The ribs are already all different across existing commercial airplane wings.
Across the wings yes but not across the majority of the fuselage.
How is that a meaningful distinction from either a design or manufacturing standpoint?
Because the fuselage is pressurized. And it is convenient to have pressure vessels as cylinders for even distribution of of the pressure forces across it. Ideally you want to have it capped off with two hemispheres (think propane tank shaped) but obviously you can't do that for other reasons. So there is likely more design and manufacturing for the front and rear of the plane than the main section.
Ah, gotcha. Yeah, there’s zero chance that you can make a pressurized pancake using rib-and-stringer architecture, probably even out of unobtanium. The best candidate I can think of is making it like a submarine, although that would definitely mess with the open concept floor plan and probably impose a huge weight penalty (although it might be helpful from a fatigue life standpoint). The only other remotely viable solution I can think of is drop stitching, but that has some fairly obvious drawbacks that would probably make it impracticable.
Another problem is how planes are designed for different sizes. Say you design your plane with the base / most ordered as the dash 9. Now someone wants a smaller longer range one.
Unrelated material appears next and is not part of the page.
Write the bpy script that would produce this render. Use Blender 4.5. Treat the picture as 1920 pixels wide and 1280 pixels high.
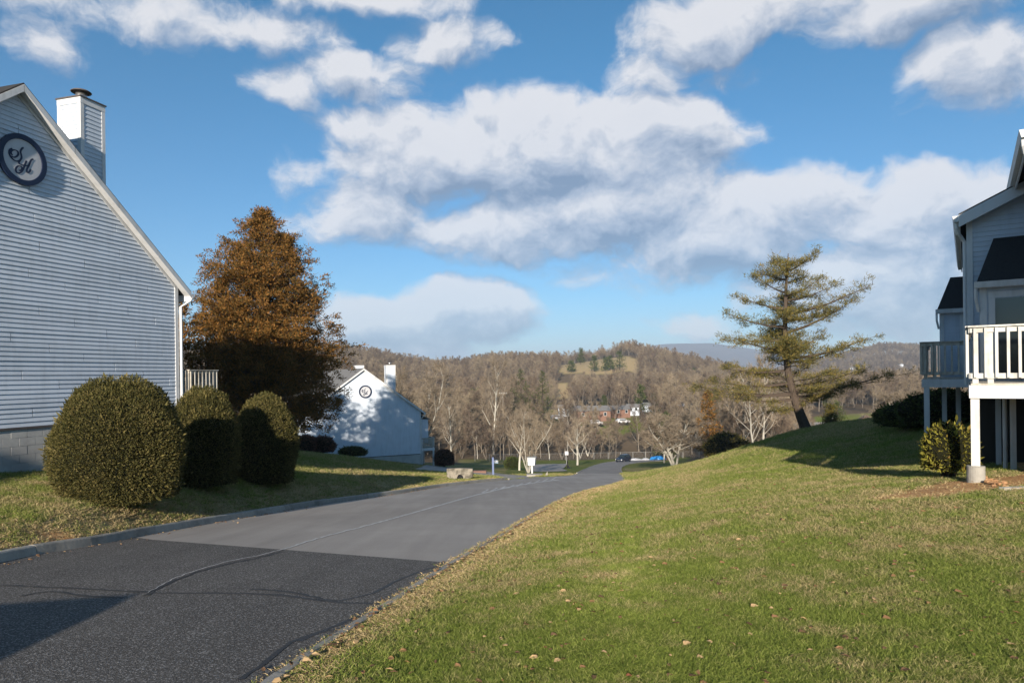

just take some fuselage barrel sections out. Boom dash 8. Want an even smaller one. Take more sections out. Dash 7. Need a huge massive super long range one with loads of seats. Add sections and you get the dash 10 or 11.

Current planes use a uniform fuselage structure for this reason. You're going to make different models within the same model family with a flying wing.

In the fuselage they're called frames, not ribs for info
If the all the manufacturing techniques have to change, maybe 3d printing some parts or the whole plane would make sense and be viable.